Selector List Configuration

I mentioned at the start of this post that one of the things Dodeca brings to the table in terms of the user experience is the ability to tailor the selections that a user can choose from. These selections can be populated in several ways: a pre-defined list, an Essbase report script, SQL, an MDX script, and more. A simple MDX script will fit the bill quite nicely here. The selector list configuration is pretty standard:

Setting options for the Market selector list

Most of this is pretty default – the object type is an EssbaseMdxQuery, the DefaultSelectionPolicy is LastUsedItem (meaning to pre-select the last item the user used on this view, if any), and then there is the MDX query (MdxQuery setting) itself, which can be edited directly in Dodeca’s syntax-highlighting editor:

MDX script to return level 1 members from Market dimension (West, East, South, etc.)

The script to generate a list of all of the Level-1 members from the Market dimension can be written pretty simply:

SELECT
{} ON 0,
{[Market].Levels(1).Members} ON 1

As applied to the Sample/Basic outline, this generates a list containing East, West, South, and Central. If we add new level-1 members to the outline, they’ll show up automatically. There are other ways we might choose to formulate this query, by the way. For example, it might make more sense to write the query such that it just pulls the children of the Market member, rather than the members from level 1. It depends on the particular nuances of the dimension/outline, but this will work fine for now.

Building & Stepping the View

We’ve covered a lot of ground to get to this point: the template, view settings, selector configuration, MDX script, workbook scripts, and more. With everything in place it’s now time to run the view. Rather than just showing the built view and calling it a day, I want to do something a little more involved, so you can get a sense of the sequence and operation of the workbook script. In order to step the workbook script procedure by procedure, we need to make sure that debugging is turned on for the script. This is set in the main configuration of the script, via the DebugMode setting:

Turning DebugMode on in our Workbook Script so we can view it step by step

Now when we launch the view (as if we were a user running it), the workbook script debugger will pop up:

Watching WBS execute step by step: running first step and turning on displaying the view build in real-time

One thing we can do to make the step-by-step viewing process easier to interpret is to show the template in real time. We can do this by unselecting the Cover View button, which is the fifth button in the first toolbar of this debugger window. Upon uncovering the template and stepping to the next procedure, we’ll see this:

Watching the WBS execute step by step, prior to build range step

The button to move to the next step is just to the right of the “Auto Close” button. We have various programming-like debugging steps, but the only one we need here is to step to the next procedure. At this point, the AddDataCache method has already executed. As discussed above, though, it doesn’t actually have any physical effect on the template. BuildRangeFromScript is going to affect things, though:

Viewing template after BuildRangeFromScript has executed

Notice that the selections from the selector (East & West) have now been placed in column A right where the StartCell was set. Now we can perform the Essbase zoom-in:

Viewing template after EssbaseZoomIn step has executed

Everything looks good so far. As expected, the extraneous “_input” members that are part of the dimension were also brought in and put on the spreadsheet. To finish things off, we’ll continue by running the delete step, which upon completion will cause the workbook script debugger window to automatically close, leaving us with just our view:

Viewing template after the DeleteRange step has executed (_input members are gone)

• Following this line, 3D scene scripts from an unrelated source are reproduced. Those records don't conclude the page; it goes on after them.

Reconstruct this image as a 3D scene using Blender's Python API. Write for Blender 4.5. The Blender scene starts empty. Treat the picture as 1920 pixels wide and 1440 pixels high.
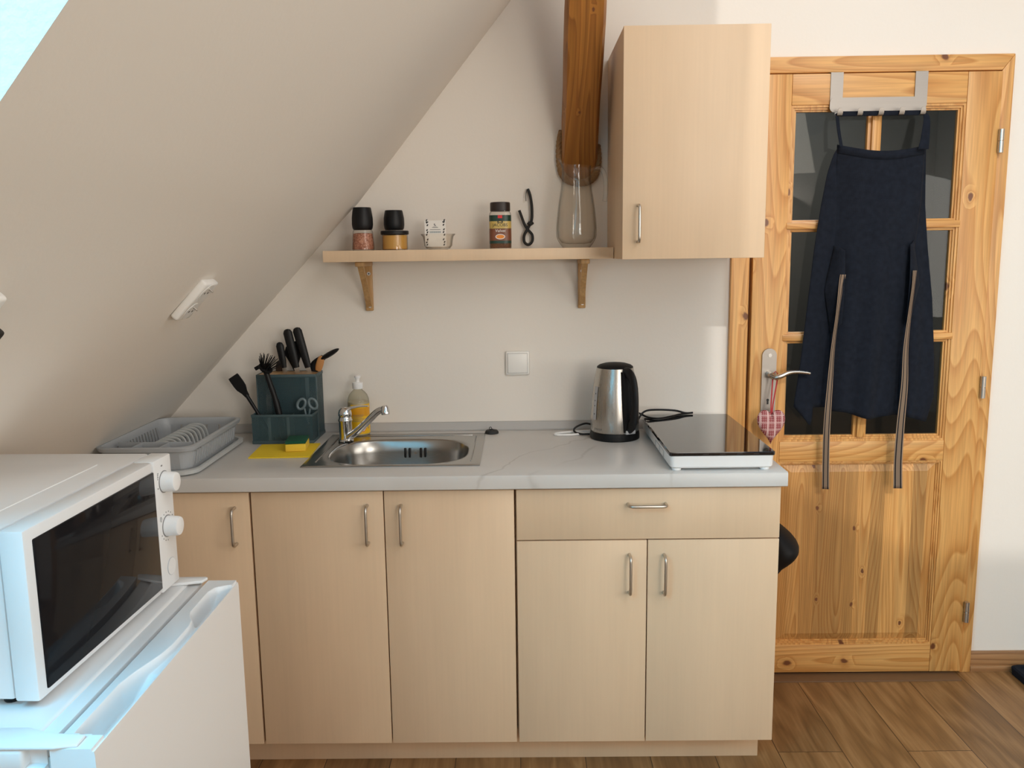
import bpy, bmesh, math, random
from mathutils import Vector, Matrix
S = bpy.context.scene
COL = S.collection
PI = math.pi
random.seed(7)

# ------------------------------------------------------------------ camera
cam_d = bpy.data.cameras.new('camera'); cam = bpy.data.objects.new('camera', cam_d); COL.objects.link(cam)
yaw, pitch, roll = -.0092, -.1546, -.0132
fwd = Vector((math.sin(yaw)*math.cos(pitch), math.cos(yaw)*math.cos(pitch), math.sin(pitch)))
rgt = Vector((math.cos(yaw), -math.sin(yaw), 0)); upv = rgt.cross(fwd)
r2 = rgt*math.cos(roll)+upv*math.sin(roll); u2 = upv*math.cos(roll)-rgt*math.sin(roll)
mt = Matrix((r2, u2, -fwd)).transposed().to_4x4(); mt.translation = (0, -2.8026, 1.4697)
cam.matrix_world = mt
cam_d.sensor_width = 36; cam_d.lens = 36*1590.57/1920; cam_d.clip_start = .05
S.camera = cam

# ------------------------------------------------------------------ world, sun, windows' light, added fill, exposure
w = bpy.data.worlds.new('world'); S.world = w; w.use_nodes = True
bg = w.node_tree.nodes['Background']; bg.inputs[0].default_value = (.62, .78, 1, 1); bg.inputs[1].default_value = .55
S.view_settings.view_transform = 'Standard'; S.view_settings.look = 'None'
S.view_settings.gamma = 1; S.view_settings.use_curve_mapping = False
S.view_settings.exposure = 0.22
S.cycles.use_denoising = True
S.cycles.max_bounces = 10; S.cycles.transparent_max_bounces = 16; S.cycles.diffuse_bounces = 6
S.cycles.sample_clamp_indirect = 6
S.cycles.caustics_reflective = False; S.cycles.caustics_refractive = False

def light(name, loc, to, sx, sy, power, col, spread=180):
    d = bpy.data.lights.new(name, 'AREA'); d.shape = 'RECTANGLE'; d.size = sx; d.size_y = sy
    d.energy = power; d.color = col; d.spread = math.radians(spread)
    o = bpy.data.objects.new(name, d); COL.objects.link(o); o.location = loc
    o.rotation_euler = Vector(to).to_track_quat('-Z', 'Y').to_euler(); return o
sd = bpy.data.lights.new('sun', 'SUN'); sun = bpy.data.objects.new('sun', sd); COL.objects.link(sun)
sd.energy = .7; sd.angle = math.radians(.9); sd.color = (1, .97, .92)
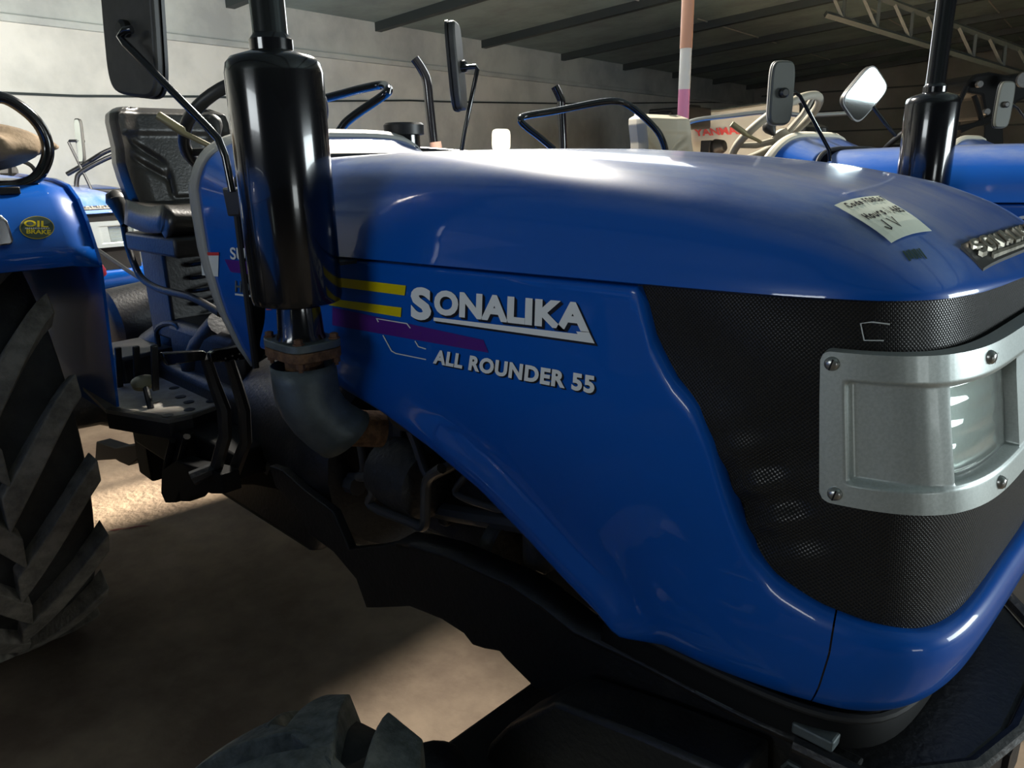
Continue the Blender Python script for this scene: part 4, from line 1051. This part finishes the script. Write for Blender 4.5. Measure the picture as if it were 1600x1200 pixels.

Just for fun, let’s take a look at the range that Dodeca automatically created for the row members of the Essbase retrieve range:

Checking out the automatic Ess.RodHeaderRange.1 named range

As with the BuildRangeFromScript expanding one of our named ranges earlier, the opposite is true when we go to delete: the range shrank, just as it would if we had deleted the row in Excel.

Summary

We covered a lot of ground here: data caches, dynamic build ranges, workbook script, MDX selector lists, debugging, and more. I hope you found this walkthrough insightful and how Dodeca can be used to complement Essbase and operationalize your data in the exact way that your users want to see and interact with it.